State Formation in the Arab Parts of the Former Ottoman Empire since the World War by Origin, Significance, and Viability


Die Staatenbildungen in den arabischen Teilen der Türkei seit dem Weltkriege nach Entstehung, Bedeutung und Lebensfähigkeit (State formation in the Arab parts of the former Ottoman Empire since the World War by origin, significance, and viability) is a study examining the formation of the Arab states of the Middle East in the aftermath of World War I and the fall of the Ottoman Empire. Anticipating the demise of the Ottoman Turks in the war and fearful of an ascendant Russia, between November 1915 and March 1916 Great Britain and France negotiated the secret Sykes–Picot Agreement, which divided the Ottoman Arab provinces outside the Arabian Peninsula into British and French spheres of influence.
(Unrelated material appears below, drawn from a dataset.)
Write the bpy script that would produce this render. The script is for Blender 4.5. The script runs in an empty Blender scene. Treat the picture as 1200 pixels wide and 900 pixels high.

At the end of the war, Syria (which included Lebanon) became a French mandate, while Palestine, Transjordan, and Iraq were made British mandates. The book also discusses the non-mandated states in the Arabian Peninsula, including the Mutawakkilite Kingdom of Yemen, the Hashemite Kingdom of Hejaz, and the realm of the House of Saud (which at the time also included the Emirate of Jabal Shammar in the north and the short-lived Idrisid Emirate of Asir in the southwest). The resurgent House of Saud later annexed Hejaz and in 1932 established the Kingdom of Saudi Arabia. In addition, the book examines the Arab nationalist movement and the struggle for independence from the Turks. It concludes with a long bibliography and a list of documents pertaining to the various agreements that have shaped the Middle East. The author, Erich Topf (1904‒83), was a German jurist who was active during the Nazi era. He was born in Magdeburg and studied at the universities of Berlin and Göttingen. In his short foreword, he stresses the importance of the region for German foreign policy. While acknowledging the “consequences of a lost war,” he argues that “the obvious duty” of rebuilding Germany “should not limit our horizon only to the immediate region of Middle Europe.”